Wednesday 26 June 2019

Status of Rosslare must be clarified for Brexit

Rosslare Europort
Rosslare Europort
National president of the Irish Hauliers Association Verona Murphy

Brendan Keane

The status of Rosslare Europort needs to be assured when it comes to importing and exporting food and agri-products or it could lead to a crisis situation, post Brexit, according Verona Murphy, national president of the Irish Hauliers Association (IHA).

Ms Murphy, who is from Ramsgrange, raised the matter with the Taoiseach at the annual IHA conference in Dublin.
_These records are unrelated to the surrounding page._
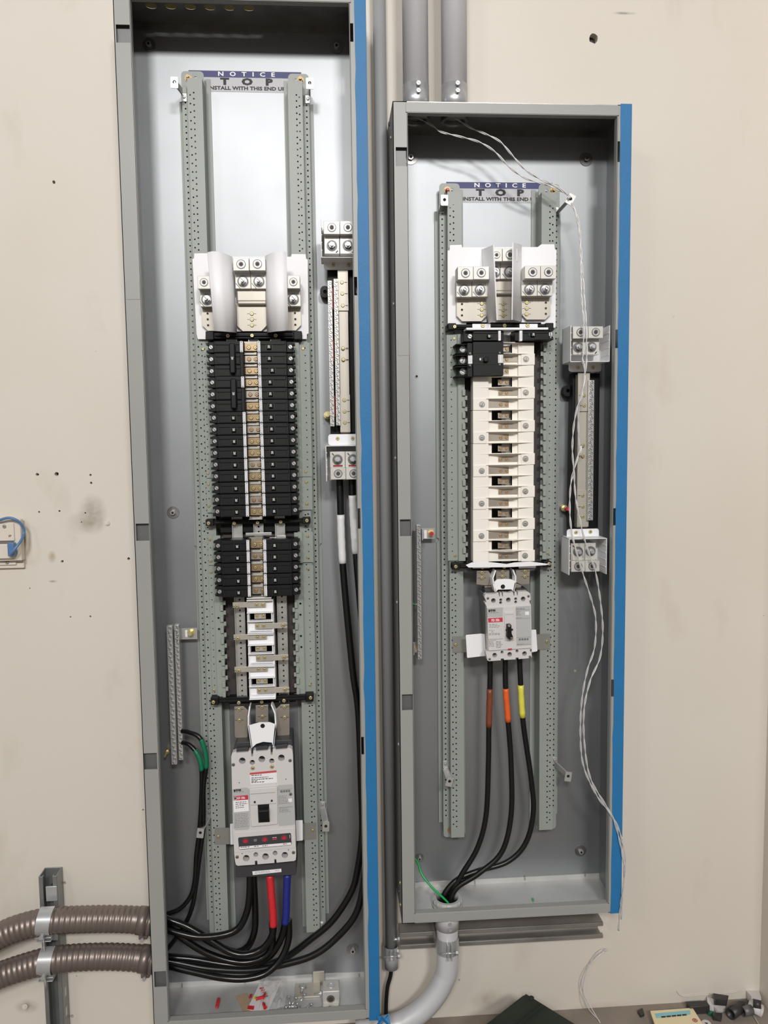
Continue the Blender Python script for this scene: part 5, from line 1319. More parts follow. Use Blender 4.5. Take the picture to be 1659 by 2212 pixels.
# ground bar brackets and bolts
def gb(label, x0, y0, x1, y1, bx_, by_, m, sticker=None):
    X0, X1, Z0, Z1 = rect(x0, y0, x1, y1, .030); b = B(); b.box(X0, X1, -.030, -.028, Z0, Z1, 'steel_clip'); b.box(X0, X0+.002, -.055, -.028, Z0, Z1, 'steel_clip')
    e = tag(b.obj('bar_bracket', origin=(X0, -.03, Z0)), label, 'bracket')
    p = at(bx_, by_, .030); b = B(); b.cyl((p.x, p.y, p.z), (p.x, p.y-.0015, p.z), .009, 'brass', seg=20); b.cyl((p.x, p.y-.0015, p.z), (p.x, p.y-.008, p.z), .0065, 'brass', seg=6, smooth=False); b.cyl((p.x, p.y-.008, p.z), (p.x, p.y-.016, p.z), .0045, m, seg=14); part(b, 'bolt', e)
    if sticker:
        X0, X1, Z0, Z1 = rect(*sticker, .0302); b = B(); b.box(X0, X1, -.0304, -.030, Z0, Z1, 'label_white'); part(b, 'sticker', e)
gb('steel bracket with brass nut holding top of the ground bars, left panel', 386, 1357, 426, 1381, 413, 1366, 'brass', (400, 1361, 405, 1376))
gb('steel bracket with red tipped nut holding top of ground bar, right panel', 909, 1141, 939, 1164, 931, 1151.5, 'pink_red', (916, 1145, 922, 1163))
gb('steel bracket at foot of ground bar, right panel', 891, 1387, 905, 1409, 899, 1402, 'zinc')
def stud(label, x, y, d, m, r=.009):
    p = at(x, y, d); b = B(); b.cyl((p.x, -.004, p.z), (p.x, -d, p.z), r, 'brass', seg=20); b.cyl((p.x, -d, p.z), (p.x, -d-.007, p.z), r*.8, 'brass', seg=6, smooth=False); b.cyl((p.x, -d-.007, p.z), (p.x, -d-.024, p.z), r*.5, m, seg=14)
    tag(b.obj('mounting_stud', origin=(p.x, -.004, p.z)), label, 'bolt')
stud('brass stud at left edge of neutral assembly in left panel', 708, 897, .02, 'brass')
stud('red tipped brass stud left of neutral assembly in right panel', 1220, 1098, .02, 'pink_red', .008)
stud('brass stud at foot of left ground bar in left panel', 361, 1625, .014, 'brass', .005)

# ======================= conduits, straps and struts outside =======================
def vpipe(name, label, x, y, d, r, z0, z1, m, group=None):
    X = at(x, y, d).x; b = B(); b.cyl((X, -d, z0), (X, -d, z1), r, m, seg=36)
    return X, tag(b.obj(name, origin=(X, -d, z0)), label, 'conduit', group)
for lb, x in (('left of two steel conduits entering top of right panelboard box', 897.5), ('right of two steel conduits entering top of right panelboard box', 981)):
    X = at(x, 130, .075).x; e = emp('steel_conduit', lb, 'conduit', (X, -.075, ZR1), 'conduits above right box')
    b = B(); b.cyl((X, -.075, ZR1+.006), (X, -.075, 3.2), .0277, 'conduit', seg=40); part(b, 'pipe', e)
    zc = at(x, 175, .1).z; b = B(); b.cyl((X, -.075, ZR1+.0005), (X, -.075, zc), .0287, 'coupling', seg=40); b.cyl((X, -.075, ZR1+.0005), (X, -.075, ZR1+.006), .033, 'coupling', seg=8, smooth=False) if 0 else None
    c = part(b, 'connector', e)
    for yy in (181, 197):
        z = at(x, yy, .105).z; b = B(); b.cyl((X+.002, -.1035, z), (X+.002, -.111, z), .0042, 'zinc', seg=12); b.box(X+.002-.0035, X+.002+.0035, -.1115, -.110, z-.0005, z+.0005, 'pen', R=Matrix.Rotation(.6, 3, 'Y'), piv=(X+.002, -.111, z)); part(b, 'set_screw', c)
    b = B(); b.ring((X, -.075, ZR1-T-.0003), (X, -.075, ZR1-T-.012), .030, .0235, 'galv_dark'); part(b, 'locknut', e)
# narrow conduit between the two boxes
X = at(829, 800, .03).x
ze = at(833, 2090, .03).z
e = emp('steel_conduit', 'narrow grey steel conduit running down the wall between the two boxes', 'conduit', (X, -.03, ze))
b = B(); b.cyl((X, -.03, ze+.035), (X, -.03, 3.2), .0143, 'conduit_grey', seg=32); part(b, 'pipe', e)
b = B(); b.cyl((X, -.03, ze), (X, -.03, ze+.04), .0165, 'conduit_grey', seg=32); part(b, 'coupling', e)
b = B(); b.tube(spline([(X, -.03, ze+.01), (X-.002, -.03, ze-.02), (X-.010, -.03, ze-.05), (X-.014, -.03, ze-.09), (X-.015, -.03, max(.0, ze-.13))], 6), .005, 'cable')
tag(b.obj('drop_cable', origin=(X, -.03, ze)), 'black cable coming out of the bottom of the narrow conduit', 'cable')
def strapc(label, c, r, d, z, w=.024, m='coupling'):
    """pipe clamp around a vertical pipe with a screw across"""
    b = B(); n = 14; X, Y = c
    pts = [(X+(r+.001)*cos(a), Y-(r+.001)*sin(a)) for a in [pi*i/n for i in range(n+1)]]
    pts = [(pts[0][0], -.003)]+pts+[(pts[-1][0], -.003)]
    for i in range(len(pts)-1):
        A, C = pts[i], pts[i+1]; f = b.poly([(A[0], A[1], z-w/2), (C[0], C[1], z-w/2), (C[0], C[1], z+w/2), (A[0], A[1], z+w/2)], m, True)
    e = tag(b.obj('pipe_clamp', origin=(X, -.003, z)), label, 'clamp')
    yf = Y-r-.002
    for q in (-1, 1):
        b = B(); b.box(X+q*.0045-.001, X+q*.0045+.001, yf-.012, yf+.003, z-w*.5, z+w*.5, m); part(b, 'clamp_lip', e)
    b = B(); b.cyl((X-.019, yf-.007, z-.002), (X+.019, yf-.007, z-.002), .0023, 'zinc', seg=12); b.cyl((X+.014, yf-.007, z-.002), (X+.019, yf-.007, z-.002), .0055, 'zinc', seg=6, smooth=False); part(b, 'clamp_screw', e)
    return e
strapc('small pipe clamp on the narrow conduit near its lower end', (X, -.03), .0165, .03, at(840, 2062, .05).z, .022)
# horizontal strut under the right box
def channel(b, A, Bp, h, w, m, axis):
    """strut channel with inward lips and slot facing the room; A,Bp ends along axis ('X' or 'Z') at the centre line"""
    t = .0026; L = .0095
    def bb(u0, u1, v0, v1, y0, y1):
        if axis == 'X': b.box(u0, u1, y0, y1, v0, v1, m, .0006)
        else: b.box(v0, v1, y0, y1, u0, u1, m, .0006)
    u0, u1, c = A, Bp, h
    bb(u0, u1, c-w/2, c+w/2, -t-.0005, -.0005)
    for q in (-1, 1):
        v = sorted((c+q*w/2, c+q*(w/2-t))); bb(u0, u1, v[0], v[1], -.041, -.001)
        v = sorted((c+q*w/2, c+q*(w/2-L))); bb(u0, u1, v[0], v[1], -.0412, -.0388)
        v = sorted((c+q*(w/2-L), c+q*(w/2-L+t))); bb(u0, u1, v[0], v[1], -.0388, -.033)
zs = (at(1000, 2028, .041).z+at(1200, 2013, .041).z)/2
b = B(); channel(b, at(864, 2035, .041).x, at(1303, 2000, .041).x, zs, .041, 'strut', 'X')
b.box(at(1240, 2000, .02).x, at(1270, 2000, .02).x, -.0035, -.003, zs-.008, zs+.008, 'dark_hole')
tag(b.obj('strut_channel', origin=(at(864, 2035, .041).x, 0, zs)), 'horizontal steel strut channel on wall under the right box', 'strut channel')
# bolts at the strut's left end
for i, (x, y) in enumerate(((854, 2029), (852, 2055))):
    b = B(); p = at(x, y, .04); b.cyl((p.x-.008, p.y, p.z), (p.x+.010, p.y, p.z), .0035, 'zinc', seg=12); b.cyl((p.x+.006, p.y, p.z), (p.x+.010, p.y, p.z), .006, 'zinc', seg=6, smooth=False)
    tag(b.obj('bolt', origin=tuple(p)), ['upper', 'lower'][i]+' small bolt at left end of the horizontal strut', 'bolt')
# sweep elbow leaving the right box downwards
dcb = .085; pe = [(cb.x, -dcb, ZR0+.02), (cb.x, -dcb, ZR0-.10)]
raw = [(966, 2088), (958, 2118), (940, 2150), (910, 2183), (870, 2208), (822, 2222), (770, 2230)]
P_ = [Vector((cb.x, -dcb, ZR0+.0)), Vector((cb.x, -dcb, ZR0-.05))]+[at(x, y, dcb) for x, y in raw]
P_ = [p if p.z > .032 else Vector((p.x, p.y, .032)) for p in P_]
e = emp('conduit_elbow', 'steel conduit elbow sweeping left from underneath the right box', 'conduit', tuple(P_[0]))
b = B(); b.tube(spline(P_, 6), .0255, 'conduit', seg=36); part(b, 'pipe', e)
b = B(); b.cyl((cb.x, -dcb, ZR0-.0005), (cb.x, -dcb, ZR0-.052), .0275, 'conduit', seg=36); o = part(b, 'connector', e)
for yy in (1998, 2009):
    z = at(970, yy, .115).z; b = B(); b.cyl((cb.x+.002, -dcb-.026, z), (cb.x+.002, -dcb-.032, z), .004, 'zinc', seg=12); part(b, 'set_screw', o)
# bushing inside the box
b = B(); b.ring((cb.x, -dcb, ZR0+T+.0002), (cb.x, -dcb, ZR0+T+.020), .0335, .0265, 'breaker_label', 36); b.ring((cb.x, -dcb, ZR0+T+.0002), (cb.x, -dcb, ZR0+T+.006), .036, .030, 'breaker_label', 36)
for i in range(18):
    a = 2*pi*i/18; b.cyl((cb.x+.0335*cos(a), -dcb+.0335*sin(a), ZR0+T+.004), (cb.x+.0335*cos(a), -dcb+.0335*sin(a), ZR0+T+.019), .0012, 'breaker_label', seg=6)
b.cyl((cb.x, -dcb, ZR0+T+.0005), (cb.x, -dcb, ZR0+T+.001), .0265, 'dark_hole', seg=30)
part(b, 'bushing', e, 'grey plastic bushing')
zc = at(962, 2052, .11).z
def saddle(label, X, Y, z, r, w):
    e = strapc(label, (X, Y), r, 0, z, w)
saddle('wide pipe clamp on the steel elbow below right box', cb.x, -dcb, zc, .0262, .038)
# vertical strut bottom left
xs0 = at(108, 2000, .041).x; b = B(); channel(b, .0, at(110, 1893, .041).z, xs0, .041, 'strut_dark', 'Z')
p = at(120, 1914, .003); b.cyl((p.x, -.0028, p.z), (p.x, -.006, p.z), .011, 'galv_dark', seg=20); b.cyl((p.x, -.006, p.z), (p.x, -.012, p.z), .006, 'steel_dark', seg=6, smooth=False)
for z in (.03, .08, .13, .20): b.box(xs0+.0203, xs0+.0207, -.026, -.016, z, z+.022, 'coupling', .0001)
st = tag(b.obj('strut_channel', origin=(xs0, 0, 0)), 'vertical steel strut channel bottom left, carrying the flexible conduits', 'strut channel')
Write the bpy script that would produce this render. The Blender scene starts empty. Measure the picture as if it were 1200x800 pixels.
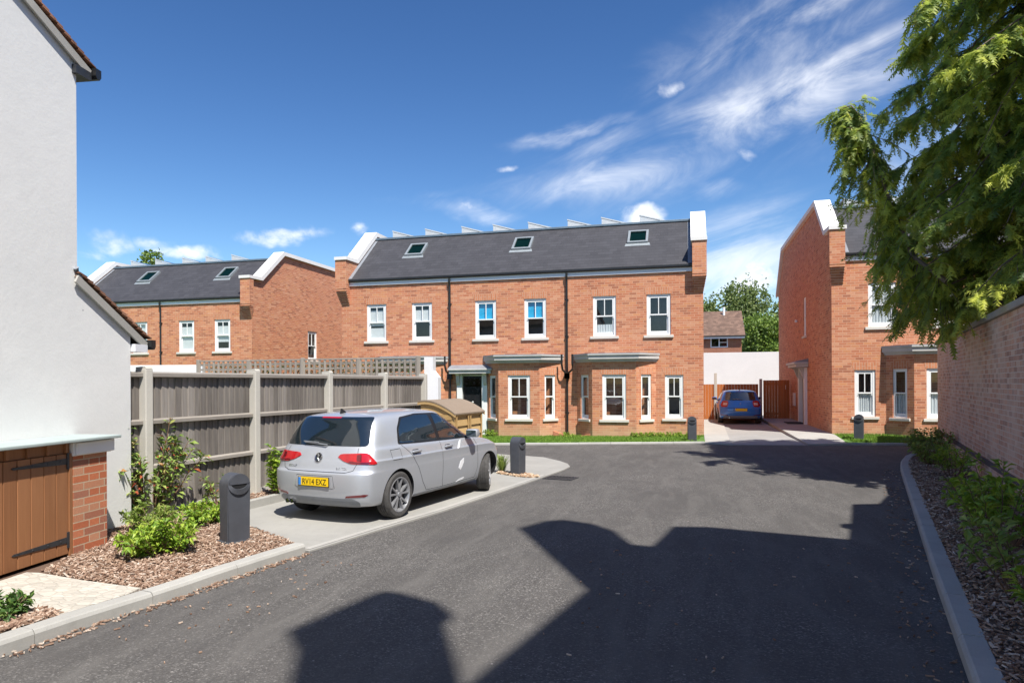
import bpy, bmesh, math, random
from mathutils import Vector, Matrix, noise as mnoise
from mathutils.bvhtree import BVHTree
from mathutils.geometry import tessellate_polygon
R = math.radians
scene = bpy.context.scene
COL = scene.collection
rnd = random.Random(7)

# ------------------------------------------------------------------ site survey
# level camera 1.7 m above the road, 24 mm lens, turned 14.4 deg to the left of the street axis (+Y)
F = 800.0; TH = R(14.4); CAMH = 1.7; ROLL = R(0.3); VH = 448.6
_c, _s = math.cos(TH), math.sin(TH)
def ground(u, v, z=0.0):
    """survey sighting: the point of height z seen in direction (u, v)"""
    x, y = u - 600, VH - v
    X = x*math.cos(ROLL) + y*math.sin(ROLL); Yv = -x*math.sin(ROLL) + y*math.cos(ROLL)
    a, b = X/F, Yv/F
    t = (z - CAMH)/b
    return Vector(((a*_c - _s)*t, (a*_s + _c)*t, z))
def site(xc, d, z=0.0):
    """point xc to the right and d ahead of the survey station"""
    return Vector((xc*_c - d*_s, xc*_s + d*_c, z))

# ------------------------------------------------------------------ mesh helpers
class MB:
    def __init__(self): self.v = []; self.f = []; self.sm = False
    def add(self, vs, fs):
        b = len(self.v)
        self.v += [Vector(p) for p in vs]; self.f += [tuple(b+i for i in f) for f in fs]
        return self
    def box(self, x0, x1, y0, y1, z0, z1):
        return self.add([(x0,y0,z0),(x1,y0,z0),(x1,y1,z0),(x0,y1,z0),(x0,y0,z1),(x1,y0,z1),(x1,y1,z1),(x0,y1,z1)],
                 [(0,3,2,1),(4,5,6,7),(0,1,5,4),(1,2,6,5),(2,3,7,6),(3,0,4,7)])
    def bbox(self, x0, x1, y0, y1, z0, z1, b=0.01):
        """box with chamfered edges"""
        bm = bmesh.new(); bmesh.ops.create_cube(bm, size=1)
        for v in bm.verts:
            v.co = Vector(((x0+x1)/2+v.co.x*(x1-x0), (y0+y1)/2+v.co.y*(y1-y0), (z0+z1)/2+v.co.z*(z1-z0)))
        bmesh.ops.bevel(bm, geom=bm.edges[:], offset=b, segments=2, affect='EDGES', profile=0.5)
        return self.bm(bm)
    def bm(self, bm):
        bm.verts.index_update()
        self.add([v.co.copy() for v in bm.verts], [[v.index for v in f.verts] for f in bm.faces]); bm.free(); return self
    def quad(self, a, b, c, d): return self.add([a,b,c,d], [(0,1,2,3)])
    def prism(self, poly, ax, lo, hi):
        """extrude a 2D polygon along axis ax ('x': poly is (y,z), 'y': (x,z), 'z': (x,y))"""
        n = len(poly)
        def P(p, t):
            return {'x': (t,p[0],p[1]), 'y': (p[0],t,p[1]), 'z': (p[0],p[1],t)}[ax]
        vs = [P(p, lo) for p in poly] + [P(p, hi) for p in poly]
        fs = [(i,(i+1)%n,n+(i+1)%n,n+i) for i in range(n)]
        tr = tessellate_polygon([[Vector((p[0],p[1],0)) for p in poly]])
        for t in tr:
            fs.append(tuple(t)); fs.append(tuple(n+i for i in reversed(t)))
        self.add(vs, fs); self.fix = True
        return self
    def tube(self, pts, r, n=8, caps=True, r1=None):
        pts = [Vector(p) for p in pts]; b = len(self.v); N = len(pts)
        for i, p in enumerate(pts):
            d = (pts[min(i+1,N-1)] - pts[max(i-1,0)]).normalized()
            up = Vector((0,0,1)) if abs(d.z) < .9 else Vector((1,0,0))
            e1 = d.cross(up).normalized(); e2 = d.cross(e1)
            rr = r if r1 is None else r + (r1-r)*i/max(1,N-1)
            for k in range(n):
                a = 2*math.pi*k/n
                self.v.append(p + e1*math.cos(a)*rr + e2*math.sin(a)*rr)
        for i in range(N-1):
            for k in range(n):
                self.f.append((b+i*n+k, b+i*n+(k+1)%n, b+(i+1)*n+(k+1)%n, b+(i+1)*n+k))
        if caps:
            self.f.append(tuple(b+k for k in reversed(range(n)))); self.f.append(tuple(b+(N-1)*n+k for k in range(n)))
        return self
    def lathe(self, prof, n=24, M=None):
        """prof: list of (r, z) revolved about z, then moved by M"""
        M = M or Matrix(); b = len(self.v)
        for (r, z) in prof:
            for k in range(n):
                a = 2*math.pi*k/n; self.v.append(M @ Vector((r*math.cos(a), r*math.sin(a), z)))
        for i in range(len(prof)-1):
            for k in range(n):
                self.f.append((b+i*n+k, b+i*n+(k+1)%n, b+(i+1)*n+(k+1)%n, b+(i+1)*n+k))
        return self
    def xf(self, M):
        self.v = [M @ p for p in self.v]; return self
    def build(self, name, mat, parent=None, smooth=False, world=False, recalc=True):
        me = bpy.data.meshes.new(name)
        vs = self.v
        if world and parent is not None:
            top = parent
            while top.parent: top = top.parent
            Mi = (Matrix.Translation(top.location) @ Matrix.Rotation(top.rotation_euler.z, 4, 'Z')).inverted()
            vs = [Mi @ p for p in vs]
        me.from_pydata([tuple(p) for p in vs], [], self.f); me.validate()
        if recalc:
            bm = bmesh.new(); bm.from_mesh(me)
            bmesh.ops.recalc_face_normals(bm, faces=bm.faces); bm.to_mesh(me); bm.free()
        o = bpy.data.objects.new(name, me)
        if mat: me.materials.append(mat)
        if smooth:
            for p in me.polygons: p.use_smooth = True
            if smooth != 1:
                me.set_sharp_from_angle(angle=R(smooth))
        COL.objects.link(o)
        if parent: o.parent = parent
        return o

def thing(name, label, cat, loc=(0,0,0), rz=0, group=None):
    o = bpy.data.objects.new(name, None); COL.objects.link(o)
    o.empty_display_size = .3
    o.location = loc; o.rotation_euler = (0,0,rz)
    return tag(o, label, cat, group)
def tag(o, label=None, cat=None, group=None, kind=None):
    for k, v in (('label',label),('category',cat),('group',group),('kind',kind)):
        if v: o[k] = v
    return o
def struct(name, mb, mat, **k):
    o = mb.build(name, mat, **k); o['kind'] = 'structure'; return o
def copy_tree(o, parent=None):
    c = o.copy(); COL.objects.link(c); c.parent = parent
    for ch in list(o.children): copy_tree(ch, c)
    return c

# ------------------------------------------------------------------ material helpers
class NT:
    def __init__(self, name):
        self.m = bpy.data.materials.new(name); self.m.use_nodes = True
        self.t = self.m.node_tree; self.t.nodes.clear()
        self.out = self.t.nodes.new('ShaderNodeOutputMaterial')
    def n(self, typ, ins=None, **props):
        nd = self.t.nodes.new('ShaderNode'+typ)
        for k, v in props.items(): setattr(nd, k, v)
        for k, v in (ins or {}).items(): self.set(nd.inputs[k], v)
        return nd
    def set(self, sock, v):
        if isinstance(v, bpy.types.NodeSocket): self.t.links.new(v, sock)
        elif isinstance(v, bpy.types.Node): self.t.links.new(v.outputs[0], sock)
        elif isinstance(v, (tuple, list)) and sock.type == 'RGBA' and len(v) == 3: sock.default_value = (*v, 1)
        else: sock.default_value = v
    def math(self, op, a, b=0.0, c=None):
        nd = self.n('Math', operation=op); self.set(nd.inputs[0], a); self.set(nd.inputs[1], b)
        if c is not None: self.set(nd.inputs[2], c)
        return nd.outputs[0]
    def vmath(self, op, a, b=(0,0,0)):
        nd = self.n('VectorMath', operation=op); self.set(nd.inputs[0], a); self.set(nd.inputs[1], b)
        return nd.outputs['Value'] if op == 'DOT_PRODUCT' else nd.outputs[0]
    def mix(self, f, a, b, typ='MIX'):
        nd = self.n('MixRGB', blend_type=typ); self.set(nd.inputs[0], f); self.set(nd.inputs[1], a); self.set(nd.inputs[2], b)
        return nd.outputs[0]
    def ramp(self, f, stops, interp='LINEAR'):
        nd = self.n('ValToRGB'); self.set(nd.inputs[0], f); cr = nd.color_ramp; cr.interpolation = interp
        while len(cr.elements) > 1: cr.elements.remove(cr.elements[-1])
        cr.elements[0].position = stops[0][0]; cr.elements[0].color = (*stops[0][1], 1) if len(stops[0][1]) == 3 else stops[0][1]
        for p, c in stops[1:]:
            e = cr.elements.new(p); e.color = (*c, 1) if len(c) == 3 else c
        return nd.outputs[0]
    def rampv(self, f, p0, v0, p1, v1):
        nd = self.n('MapRange'); self.set(nd.inputs[0], f)
        for i, v in zip((1,2,3,4), (p0,p1,v0,v1)): nd.inputs[i].default_value = v
        return nd.outputs[0]
    def pos(self): return self.n('NewGeometry').outputs['Position']
    def obj(self): return self.n('TexCoord').outputs['Object']
    def noise(self, vec, scale, detail=3, rough=.55, dist=0):
        nd = self.n('TexNoise', {'Vector': vec, 'Scale': scale, 'Detail': detail, 'Roughness': rough, 'Distortion': dist})
        return nd.outputs[0]
    def bump(self, h, strength=.3, dist=.01, normal=None):
        nd = self.n('Bump', {'Height': h, 'Strength': strength, 'Distance': dist})
        if normal is not None: self.set(nd.inputs['Normal'], normal)
        return nd.outputs[0]
    def bsdf(self, color, rough=.8, metal=0, spec=.5, normal=None, **k):
        p = self.n('BsdfPrincipled', {'Base Color': color, 'Roughness': rough, 'Metallic': metal, 'Specular IOR Level': spec})
        if normal is not None: self.set(p.inputs['Normal'], normal)
        for kk, v in k.items(): self.set(p.inputs[kk.replace('_',' ')], v)
        return p.outputs[0]
    def done(self, sh):
        self.t.links.new(sh, self.out.inputs[0]); return self.m
def scl(c, k): return tuple(x*k for x in c)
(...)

In particular, she focused attention on the fact that food produce can only be imported and exported through the port if it's destined directly for another EU country.

According to Ms Murphy this will pose problems for Irish food exporters when Britain leaves the European Union in less than a year.

She spoke to this newspaper about the matter and highlighted the urgent need to prepare the port for Brexit.

'From our perspective, as hauliers, it's hugely important because if you take an agri or food product through a third country you will be subject to department inspections here,' she said.

According to Ms Murphy, at present there are few inspections held with regard to food and agri produce coming in from the UK, however, once Brexit comes into effect hauliers importing or exporting such goods to-and-from continental Europe will be subject to inspections as a result of travelling through the UK.

The matter is compounded by the fact that only Dublin Port has the necessary infrastructure in place to carry out such inspections and that's one of the issues the IHA is very concerned about.

'If something isn't done it will mean that hauliers bringing produce into the country will have to go the Dublin route for inspection and there will be number of knock-on effects because of that,' said Ms Murphy.

She said the capital's port is the only designated inspection area in Ireland for imported agri produce.

'It will have a huge impact for hauliers to have to travel through Dublin,' she said.

She said having to travel through Dublin rather than Rosslare could mean the difference of 'an hour at least' for a truck travelling across the UK in the direction of London or Birmingham and on to Dover.

'That hour could lead to the driver having to remain in the UK overnight, because they can only drive for nine hours per day, whereas going to-and-from Rosslare that wouldn't be the case and they would make it through to France,' she said.

'There is no getting away from it, Rosslare will be the most valuable route after Brexit to get to France, through the UK.'

Ms Murphy went on to say the crux of the matter is that as it stands, if the UK, post-Brexit, becomes a third country in Europe then food and agri-products being imported will have to go through Dublin for inspection.

'There is no adequate facility in Rosslare to carry out inspections and there should be,' she said.

'The frustrating thing about it is that it's something they can prepare for,' she added.

'There would need to be an adequate cold storage facility but that could be done in Rosslare or Wexford.'

The IHA plans to hold a Brexit Forum on the matter and Ms Murphy expressed concern that the Government 'doesn't fully understand' the value of the Rosslare route.

'People in the haulage business completely understand it,' she said.

The situation could also lead to devaluation of products: 'If you lose an hour because of the route and accordingly have to remain in the UK overnight then there could be devaluation of products because whereas before a company was getting their product delivered in the morning it might now be evening time and that could have a detrimental affect.'

She also estimated that the potential extra cost involved for Wexford and south east based haulage companies having to travel the Dublin route could be as much as €500.

'That's a lot of money if you have a lot of trucks travelling each day,' she said.

'Everything [in the sector] that can now easily go through Rosslare will not be able to, post-Brexit,' she added.

One ship that berthed in Rosslare on Thursday had 45 articulated lorries on board and 39 of those were pulling refrigerated containers.

'If you are pulling a fridge container you are carrying foodstuff,' said Ms Murphy.

'That means 39 of those 45 trucks would have to go the Dublin route and not be able to come through Rosslare.'

She agreed that the situation could have a detrimental affect on shipping too: 'If the number of trucks using the Rosslare route drastically reduces then shipping companies might have to look at that as well.'

Another issue that is likely to arise because of Brexit is around pallets. The pallets used in the UK are different to the ones that pass regulations for Europe. 'The UK pallets will not be passed post-Brexit because they are coated differently,' said Ms Murphy. 'Someone will have to bear the cost of that as well.'

She said haulage companies operate on low profit margins and while it's good to be in profit she said potential operating cost increases that could arise as a result of having to use the Dublin route could be more than some companies could cope with.

'You have to have options and competition and the situation with Rosslare is not something that needs to be considered; it's something that should just be done.'

Ms Murphy said hauliers are in the service industry and will continue to service their customers, however, she emphasised that something needs to be done to ensure Rosslare Europort remains an important route into and out of the country.

In its Project Ireland 2040 strategy the Government highlighted that continued investment in Irish ports and airports is crucial - especially in a post-Brexit environment.

The document also states there will be 'major development of Dublin, Cork, and Shannon-Foynes ports' but there is no specific mention of Rosslare.